May we return to an early historical epoch? I wish to describe a time that, though within a few generations, is receding from memory. I am describing this because it shows an important human experience in the face of the introduction of machines to civilization. The usual historical survey states the Industrial Revolution began in earnest in England in the late 18th century. The changes to their society involved the replacement of human labor with machines and more heavy economic production, like puddling (iron production) and steam power. The economic and political activity involved in the establishment of industry is immense and the human being’s own power to produce at smaller scale is reduced. These technological, political and labor changes fomented rebellion among the Luddites. These angry citizens were outraged by the pride of the industrialist who proposed to rob them of their jobs and way of living in the name of his factory and his goods. The mass-produced clothing of the factory made the handspun, artisanal work of the journeyman and master less valuable. In nodal terms, that is, network science, English society was composed of sparse networks of important nodes, where people would provide a significant amount of benefit by their own work and be compensated accordingly. With industrialization, the big factories absorbed the smaller productive nodes because of their economies of scale and mechanized production. The human makers were driven out by the human owners of industrial machinery. Thus, these Luddites decided to drive out these few human machine owners.

They broke into factories, sabotaged the machines that threatened their vocation and declared mottos about the importance of the work of their hands. They fought for their autonomy in the face of a time of bigness and machinery. Because of their agitation and destruction of property, the industrialists lobbied the government. Many times, these owners were already involved in the government and had great friends. Because of their money, because of their social capital, because the owners of the machines are in a sense, characteristically, deeply involved in the processes and attitudes of monarchical government, the government proceeded to round up the Luddites, imprisoned them and executed them.

The Luddites were made pariahs, nearly to this day.
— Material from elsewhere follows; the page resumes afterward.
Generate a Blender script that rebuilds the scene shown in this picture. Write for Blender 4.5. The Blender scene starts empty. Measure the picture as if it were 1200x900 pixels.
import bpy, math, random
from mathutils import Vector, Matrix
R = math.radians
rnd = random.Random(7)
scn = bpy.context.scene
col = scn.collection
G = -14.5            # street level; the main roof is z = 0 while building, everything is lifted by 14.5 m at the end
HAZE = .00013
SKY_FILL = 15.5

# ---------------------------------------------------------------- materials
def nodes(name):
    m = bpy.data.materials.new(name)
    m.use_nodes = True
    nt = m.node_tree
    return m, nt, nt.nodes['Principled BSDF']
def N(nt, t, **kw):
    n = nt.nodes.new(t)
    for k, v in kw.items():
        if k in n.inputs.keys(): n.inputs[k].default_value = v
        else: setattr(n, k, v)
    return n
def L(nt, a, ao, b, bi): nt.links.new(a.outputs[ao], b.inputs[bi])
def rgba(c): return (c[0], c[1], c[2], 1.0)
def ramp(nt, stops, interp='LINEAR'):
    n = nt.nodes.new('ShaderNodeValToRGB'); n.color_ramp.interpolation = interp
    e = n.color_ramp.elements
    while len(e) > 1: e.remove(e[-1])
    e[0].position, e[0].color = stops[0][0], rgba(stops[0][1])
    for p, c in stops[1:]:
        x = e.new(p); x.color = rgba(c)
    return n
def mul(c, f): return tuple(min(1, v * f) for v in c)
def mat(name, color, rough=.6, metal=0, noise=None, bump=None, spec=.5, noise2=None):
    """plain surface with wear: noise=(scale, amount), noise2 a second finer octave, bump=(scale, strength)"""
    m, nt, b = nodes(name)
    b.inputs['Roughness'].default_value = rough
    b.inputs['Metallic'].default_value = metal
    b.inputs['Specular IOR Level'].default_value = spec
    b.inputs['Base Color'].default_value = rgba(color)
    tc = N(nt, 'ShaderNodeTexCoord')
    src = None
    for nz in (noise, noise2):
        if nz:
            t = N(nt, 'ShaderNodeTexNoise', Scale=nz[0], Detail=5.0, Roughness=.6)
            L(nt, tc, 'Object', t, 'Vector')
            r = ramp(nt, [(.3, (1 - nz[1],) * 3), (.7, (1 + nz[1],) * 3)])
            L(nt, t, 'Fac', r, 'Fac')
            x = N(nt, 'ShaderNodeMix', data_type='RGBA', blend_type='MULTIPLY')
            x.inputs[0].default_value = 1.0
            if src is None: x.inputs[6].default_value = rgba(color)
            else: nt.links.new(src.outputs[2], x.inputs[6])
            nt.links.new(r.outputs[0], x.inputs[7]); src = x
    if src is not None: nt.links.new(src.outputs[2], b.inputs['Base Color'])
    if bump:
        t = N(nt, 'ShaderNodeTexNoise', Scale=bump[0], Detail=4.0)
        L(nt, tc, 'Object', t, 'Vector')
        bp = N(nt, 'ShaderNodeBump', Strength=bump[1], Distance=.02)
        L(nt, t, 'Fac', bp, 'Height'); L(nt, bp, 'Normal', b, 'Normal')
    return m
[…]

The champions of their individual, self-reliant and autonomous way of life were shut-out by those people who owned the machines and those who, as is all too-often in goverment, rule for stability and compliance rather than the greatest good for as many sovereign humans as possible. The government sided with those who owned money, land and machines. Through time, they made a more dependent and compliant populace by enslaving them in workplaces that treated them poorly. When the Luddites were imprisoned and executed, the remaining English workers went to work on Monday. For the past 200 years, they have done the same. Thankfully, workers have decreased their weekly hours, from about 80 in the year 1840 to 40 in the year 1940. However, we have not budged on this point since 1940. Have we just found the right balance? Or have the human owners of these machines and those people in the government simply found a way of selling us their goods as the Good?
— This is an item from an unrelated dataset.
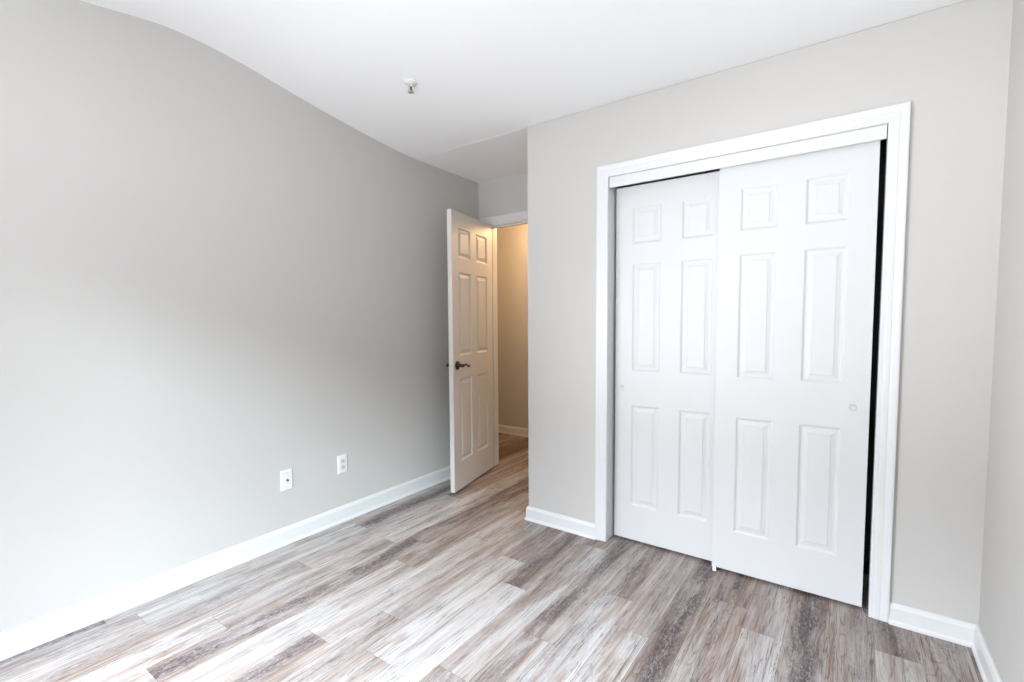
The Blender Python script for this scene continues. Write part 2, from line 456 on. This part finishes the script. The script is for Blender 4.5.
# ------------------------------------------------------------------ baseboards
BH = 0.088
bprof = [(0.0, 0.0), (0.021, 0.0), (0.020, 0.010), (0.015, 0.016), (0.0135, 0.019), (0.0135, BH - 0.018), (0.011, BH - 0.012), (0.0085, BH - 0.004), (0.005, BH), (0.0, BH)]
bprofL = [(o, z if z < 0.05 else z + 0.012) for o, z in bprof]
def baseboard(name, path, side, label, pf=bprof):
    structure(name, base_sweep(path, pf, side), M_TRIM, label, 'baseboard')
CW = 0.066                                                   # casing width
baseboard('baseboard_left', [(XL, WY), (XL, YB)], -1, 'white baseboard along the long left wall', bprofL)
baseboard('baseboard_back', [(CX0 - CW, 0.0), (0.0, 0.0), (0.0, YB - 0.02)], 1, 'short white baseboard between doorway alcove and closet')
baseboard('baseboard_right', [(XR, WY), (XR, 0.0), (CX1 + CW, 0.0)], 1, 'white baseboard turning the corner right of the closet')
baseboard('baseboard_hall', [(-2.28, YH), (0.73, YH)], -1, 'white baseboard of the hallway beyond the doorway')

# ------------------------------------------------------------------ closet casing, jambs, fascia
cprof = [(0.0, 0.0), (0.0, 0.010), (0.004, 0.013), (0.016, 0.013), (0.020, 0.0148), (0.034, 0.0150), (0.037, 0.0140), (0.044, 0.0160), (0.056, 0.0175), (0.063, 0.0175), (CW, 0.016), (CW, 0.0)]
structure('trim_2', casing_bm(CX0, CX1, CZ, 0.0, cprof), M_TRIM, 'white moulded casing framing the sliding closet doors', 'door casing')
bm = bmesh.new()
box(bm, CX0 - JT, CX0, 0.0005, WT, 0.003, CZ + JT); box(bm, CX1, CX1 + JT, 0.0005, WT, 0.003, CZ + JT); box(bm, CX0, CX1, 0.0005, WT, CZ, CZ + JT)
structure('trim_3', bm, M_TRIM, 'white jamb lining the closet opening', 'door jamb')
bm = bmesh.new()
fx0, fx1 = CX0 + 0.003, CX1 - 0.003
box(bm, fx0, fx1, -0.003, 0.009, 1.990, CZ - 0.001)
box(bm, fx0, fx1, 0.009, 0.112, CZ - 0.020, CZ - 0.001)
structure('trim_4', bm, M_TRIM, 'white fascia board hiding the closet door track', 'door track fascia', bevel=0.0015)

# ------------------------------------------------------------------ sliding closet doors
DW, DT = 0.606, 0.034
ROWS = ((0.200, 0.775), (0.967, 1.561), (1.669, 1.869))
def sliding_door(loc, height, pull_x, label):
    t = tag(thing('sliding_closet_door', loc), label, 'closet door', 'sliding closet doors', 'thing')
    obj('door_leaf', six_panel_bm(DW, height, DT, 0.0945, 0.104, ROWS), M_DOOR, t, bevel=0.0012)
    bm = bmesh.new()
    mx = Matrix.Translation((pull_x, 0, 0.870)) @ Matrix.Rotation(math.radians(90), 4, 'X')
    lathe(bm, [(0.0145, -0.001), (0.0155, 0.0008), (0.0145, 0.0022), (0.0115, 0.0022), (0.0105, 0.0008), (0.002, 0.0004)], 28, mx)
    tag(obj('finger_pull', bm, M_GREYPL, t, smooth=True), 'small round pale grey finger pull')
    return t
sliding_door((1.080, 0.028, 0.016), 1.981, 0.548, 'front right sliding closet door overlapping the other one, dark gap at its right')
sliding_door((0.538, 0.078, 0.015), 1.984, 0.040, 'rear left sliding closet door half covered by the other one')
bm = bmesh.new()
box(bm, 1.086, 1.103, 0.012, 0.118, 0.0, 0.005)
box(bm, 1.086, 1.103, 0.014, 0.025, 0.005, 0.026)
box(bm, 1.086, 1.103, 0.0655, 0.0745, 0.005, 0.032)
tag(obj('door_guide', bm, M_PLATE, bevel=0.001), 'small white plastic floor guide under the meeting closet doors', 'door guide')

# ------------------------------------------------------------------ doorway to the hall
structure('trim_5', casing_bm(DX0, DX1, DZ, YB, [(d * 0.92, h) for d, h in cprof]), M_TRIM, 'white casing over the hallway doorway', 'door casing')
structure('trim_6', casing_bm(DX0, DX1, DZ, YB + WT, [(d, h) for d, h in cprof], sgn=1), M_TRIM, 'white casing on the hallway side of the doorway', 'door casing')
bm = bmesh.new()
box(bm, DX0, DX0 + JT, YB, YB + WT, 0.003, DZ); box(bm, DX1 - JT, DX1, YB, YB + WT, 0.003, DZ); box(bm, DX0 + JT, DX1 - JT, YB, YB + WT, DZ - JT, DZ)
box(bm, DX0 + JT, DX0 + JT + 0.010, YB + 0.042, YB + 0.075, 0.003, DZ - JT); box(bm, DX1 - JT - 0.010, DX1 - JT, YB + 0.042, YB + 0.075, 0.003, DZ - JT)
box(bm, DX0 + JT, DX1 - JT, YB + 0.042, YB + 0.075, DZ - JT - 0.010, DZ - JT)
structure('trim_7', bm, M_TRIM, 'white jamb of the hallway doorway', 'door jamb')

LW, LT, LH = 0.690, 0.035, 2.036
pin = Vector((DX0 + JT + 0.004, YB - 0.016, 0.0))
door = tag(thing('door_1', pin, math.radians(-77.8)), 'white six-panel hallway door standing open with dark lever handle', 'door', kind='structure')
bm = six_panel_bm(LW, LH, LT, 0.100, 0.098, ((0.207, 0.825), (0.995, 1.604), (1.706, 1.922)), 1.5)
bmesh.ops.translate(bm, verts=bm.verts, vec=(0.004, 0.004, 0.018))
obj('door_leaf', bm, M_DOOR2, door, bevel=0.0015)
for z in (0.24, 1.03, 1.83):
    bm = bmesh.new()
    lathe(bm, [(0.004, z - 0.049), (0.0065, z - 0.045), (0.0065, z + 0.045), (0.004, z + 0.049)], 16)
    box(bm, 0.0, 0.0038, 0.0, 0.034, z - 0.044, z + 0.044)
    obj('hinge', bm, M_NICKEL, door)
HX, HZ = 0.004 + LW - 0.062, 0.945
for sg, y0 in ((1, 0.004 + LT), (-1, 0.004)):
    bm = bmesh.new()
    mx = Matrix.Translation((HX, y0, HZ)) @ Matrix.Rotation(math.radians(-90 * sg), 4, 'X')
    lathe(bm, [(0.033, 0.0), (0.033, 0.004), (0.030, 0.009), (0.022, 0.012), (0.013, 0.014), (0.0115, 0.030), (0.0115, 0.048), (0.009, 0.052)], 32, mx)
    rose = obj('lever_handle', bm, M_BRONZE, door, smooth=True)
    bm = bmesh.new()
    yl = y0 + sg * 0.046
    pts, rad = [], []
    for i in range(13):
        s = i / 12
        pts.append((HX - 0.112 * s + 0.006, yl + sg * 0.004 * math.sin(s * math.pi), HZ - 0.002 + 0.010 * math.sin((s - 0.12) * 2 * math.pi) * (0.35 + s)))
        rad.append(0.0098 - 0.004 * s + (0.0025 if i in (11, 12) else 0))
    tube(bm, pts, rad, 12, 0.8)
    obj('lever', bm, M_BRONZE, rose, smooth=True)
bm = bmesh.new()
box(bm, 0.004 + LW, 0.004 + LW + 0.0012, 0.009, 0.034, HZ - 0.029, HZ + 0.029)
box(bm, 0.004 + LW, 0.004 + LW + 0.010, 0.016, 0.027, HZ - 0.009, HZ + 0.009)
tag(obj('latch_plate', bm, M_NICKEL, door, bevel=0.0008), 'metal latch plate on the door edge')

# ------------------------------------------------------------------ wall plates on the left wall (built flat in local x-z, front at -y, turned to face +x)
def plate(name, y, z, label, cat):
    t = tag(thing(name, (XL, y, z), math.radians(90)), label, cat)
    bm = bmesh.new()
    w, h = 0.0355, 0.0585
    st = []
    for ins, d in ((0, 0.0), (0.0, -0.0025), (0.0015, -0.0045), (0.004, -0.0060), (0.006, -0.0064)):
        st.append([bm.verts.new((sx * (w - ins), d, sz * (h - ins))) for sx, sz in ((-1, -1), (1, -1), (1, 1), (-1, 1))])
    for a, b in zip(st, st[1:]):
        for i in range(4): bm.faces.new((a[i], a[(i + 1) % 4], b[(i + 1) % 4], b[i]))
    bm.faces.new(st[0][::-1]); bm.faces.new(st[-1])
    obj('cover_plate', bm, M_PLATE, t)
    return t
def screw(t, z):
    bm = bmesh.new()
    lathe(bm, [(0.0034, 0.006), (0.0034, 0.0070), (0.0020, 0.0076)], 16, Matrix.Translation((0, 0, z)) @ Matrix.Rotation(math.radians(90), 4, 'X'))
    obj('screw', bm, M_GREYPL, t, smooth=True)
t = plate('cable_wall_plate', -1.079, 0.369, 'white cable wall plate with one dark round jack, left of the power outlet', 'wall plate')
bm = bmesh.new()
rx = Matrix.Rotation(math.radians(90), 4, 'X')
lathe(bm, [(0.0078, 0.006), (0.0078, 0.0085), (0.0052, 0.0086), (0.0052, 0.0165), (0.0046, 0.017)], 6, rx)
j = tag(obj('cable_jack', bm, M_BRASS, t), 'dark metal threaded jack')
bm = bmesh.new(); lathe(bm, [(0.0032, 0.0168), (0.0032, 0.0174)], 16, rx); obj('jack_hole', bm, M_DARK, j)
screw(t, 0.042); screw(t, -0.042)
t = plate('power_outlet', -0.701, 0.368, 'white duplex power outlet with two sockets, nearer the open hallway door', 'power outlet')
for zc in (0.0195, -0.0195):
    bm = bmesh.new(); n = 28; ring = []
    for d, sc_ in ((0.006, 1.0), (0.0076, 1.0), (0.0080, 0.95)):
        ring.append([bm.verts.new((0.0168 * sc_ * math.cos(2 * math.pi * i / n), -d, zc + max(-0.0135, min(0.0135, 0.0168 * math.sin(2 * math.pi * i / n))) * sc_)) for i in range(n)])
    for a, b in zip(ring, ring[1:]):
        for i in range(n): bm.faces.new((a[i], a[(i + 1) % n], b[(i + 1) % n], b[i]))
    bm.faces.new(ring[0][::-1]); bm.faces.new(ring[-1])
    so = obj('socket', bm, M_GREYPL, t)
    bm = bmesh.new()
    box(bm, -0.0072, -0.0052, -0.0084, -0.0078, zc - 0.001, zc + 0.007); box(bm, 0.0052, 0.0072, -0.0084, -0.0078, zc - 0.000, zc + 0.0065)
    lathe(bm, [(0.0024, 0.0078), (0.0024, 0.0084)], 12, Matrix.Translation((0, 0, zc - 0.0068)) @ rx)
    obj('slot', bm, M_DARK, so)
screw(t, 0.0)

# ------------------------------------------------------------------ fire sprinkler under the ceiling
def zc_at(y):
    for a, b in zip(sp, sp[1:]):
        if a[0] <= y <= b[0]: return a[1] + (b[1] - a[1]) * (y - a[0]) / (b[0] - a[0])
    return H
sy_, sx_ = -0.707, -0.269
t = tag(thing('fire_sprinkler', (sx_, sy_, zc_at(sy_))), 'small white pendent fire sprinkler under the ceiling', 'sprinkler')
bm = bmesh.new(); lathe(bm, [(0.034, 0.006), (0.036, -0.003), (0.032, -0.007), (0.020, -0.009), (0.0135, -0.012)], 32); obj('escutcheon', bm, M_PLATE, t, smooth=True)
bm = bmesh.new(); lathe(bm, [(0.011, -0.008), (0.011, -0.020), (0.008, -0.023)], 20)
for s in (-1, 1): tube(bm, [(s * 0.008, 0, -0.019), (s * 0.013, 0, -0.028), (s * 0.012, 0, -0.038), (s * 0.004, 0, -0.047), (0, 0, -0.049)], [0.0026] * 5, 8)
fr = obj('frame_arm', bm, M_NICKEL, t, smooth=True)
bm = bmesh.new(); lathe(bm, [(0.002, -0.021), (0.0042, -0.026), (0.0042, -0.040), (0.002, -0.046)], 14); tag(obj('heat_bulb', bm, M_RED, t, smooth=True), 'dark glass bulb')
bm = bmesh.new(); lathe(bm, [(0.005, -0.046), (0.006, -0.050), (0.0165, -0.0515), (0.0165, -0.0528), (0.004, -0.0535)], 24); obj('deflector', bm, M_NICKEL, t)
Next time you open your phone, wonder if you are looking at cat videos because you have been dissociated from real production, real involvement in work and responsibility in life.

The economic development around the world has a slough of benefits and costs. This is its dual nature. As development increases, we become more reliant on its tools and institutions. To the extent that we rely on its tools and institutions with the neglect of the capacity of we as human beings, we have done so to our detriment.
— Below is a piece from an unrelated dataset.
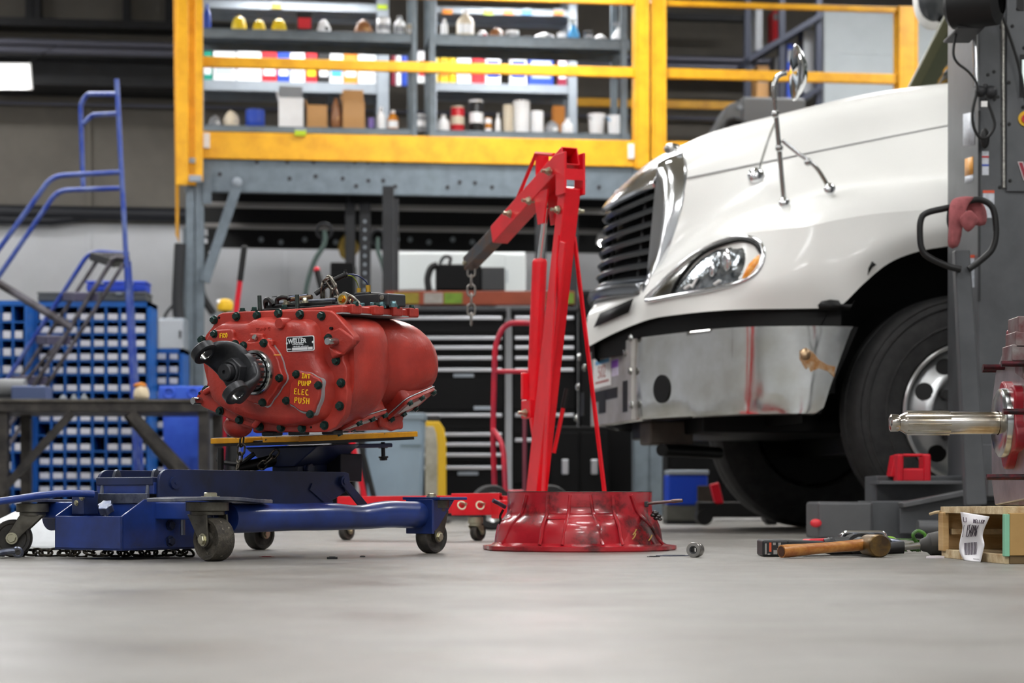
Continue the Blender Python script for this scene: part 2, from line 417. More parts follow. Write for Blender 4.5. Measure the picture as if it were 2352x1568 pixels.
for yy, lite in ((.75, 1), (2.05, 1), (3.55, 0)):
    b = MB(); b.bx(mx(440), mx(1560), yy, yy+.05, zg0+.0, zk0-.02); b.build('joist', m_black, mzt)
    if lite:
        b = MB(); b.bx(mx(440), mx(1560), yy-.02, yy+.1, zg0-.004, zg0+.03); b.build('joist_flange', mat('flange_bounce_grey', '8d8a88', .5, metal=.2), mzt)  # floor bounce on the flange is put into this paler grey
    else:
        for px in (600, 645, 700, 743, 771, 912, 942, 985, 1040, 1085):
            q = MZ.y(px, 556 if px % 2 else 550, yy-.01); c = MB(); c.cyl((q.x, yy-.02, q.z), (q.x, yy, q.z), .025, n=10); c.build('bolt', m_galvl, mzt)
def mcol(px0, px1, y, zt, nm='column'):
    x0, x1 = mx(px0, y), mx(px1, y); c = MB(); d = x1-x0
    c.bx(x0, x1, y, y+.015, .02, zt); c.bx(x0, x1, y+d*.9, y+d*.9+.015, .02, zt); c.bx((x0+x1)/2-.012, (x0+x1)/2+.012, y, y+d*.9, .02, zt); c.bx(x0, x0+.012, y, y+d*.5, .02, zt)
    c.bx(x0-.06, x1+.06, y-.06, y+d+.06, 0, .02)
    return c.build(nm, m_galv, mzt, bevel=.004)
mcol(426, 468, -.03, zk0-.01); mcol(1455, 1528, -.03, zk0-.01); mcol(420, 455, WY-1.2, zk0-.01); mcol(1442, 1490, WY-1.2, zk0-.01)
q0, q1 = MZ.y(545, 425, -.05), MZ.y(470, 648, -.05); b = MB(); b.beam(q0, q1, .08, .015, up=(0, 1, 0)); br = b.build('knee_brace', m_galv, mzt, bevel=.003)
c = MB(); c.bolt(MZ.y(545, 418, -.06), (0, -1, 0), .03, .02); c.build('bolt', m_galvl, br)
b = MB(); q = MZ.y(475, 408, -.03); b.bx(mx(466), mx(486), -.045, -.03, mz(470, 470), mz(470, 395)); b.build('gusset', m_galv, mzt, bevel=.003)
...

I consider us, me, you: the human being as fundamentally free, able to learn and contribute to the well-being of themselves and others, and competent to organize, produce and collaborate with other people. We have done this throughout our history, to greater and lesser degrees. In my judgment of the dignity of the human being, our good, and so advancement, development or progress is to increase the ability of every person and better their relationships. In light of this, it is important to analyze historical, technological and social changes according to their effect on us, as individuals and members of a community.

The following is a general critique. As schools increase their prevalence, more people are schooled, but many more of us learn that in order to be intelligent, one must be schooled. The potential for the person to demonstrate their competence, outside of council-committee approved categories, is impaired. Indeed, even the ability to imagine that someone may have that knowledge outside of an official school or university in many cases even offends those people who are in or went through these institutions. I remember being in a philosophy class and hearing the professor decry an email of philosophical work he received from someone outside of the institution, noting that he was not an academic. This is blindness, not wisdom. Roads increase mobility, but they also make things farther from the home. What would have been a local community of artists convocates in the city arts center; a nearby building that would have held general goods went out of business because a more well-stocked chain store appeared in the city nearby; the services that would have been available locally are absorbed into the city’s domain of influence. Thus, roads and cars that intended to make things easier to reach have made things farther away. In network science, these relationships are called attractor effects, where a node or a process in a network attracts greater influence because of its ability to subsume the operations of other nodes or processes in the network. In the context of human society, this subsumption, without regard to the benefit and good of every individual human being and their relationships, or even worse, toward the benefit of a few rather than the many, is bad.

May we use knowledge for good? What is its fruit?

To paraphrase God, “You will surely die.” (He probably did not speak King James English). From the beginning, the fruit of the tree of the knowledge of good and evil ensured death. Nonetheless, we are called to boldly discern between good and evil. Technology that enslaves, goods that bring bad, a people so subsumed by their phones and Internet that they are unable to have stable relationships–this is not the goal of civilization. I pray that we find a way of living with each other, convivially, rather than making theft, force and manipulation a way of life.

P.S.–As a Christian, I must write this.

I declare it is foolish for us to imagine liberation ensuing from knowledge, that which caused our mortal coil. It is only through our reunion with and living through the Creator that we are enabled to relieve our conviction, ransomed by the blood of God spilled for us and the Holy Spirit that resurrected Him bestowed upon each of us. Too many times, discussions for the betterment of society, rather then ascend into the heights of progress, descend into the pits of arguments or the trap of negative feeling. May you find what blessed you here and leave the rest.

Stand up, friends, brothers and sisters. God wants to pour living water into your wounds and heal you eternally. God bless you.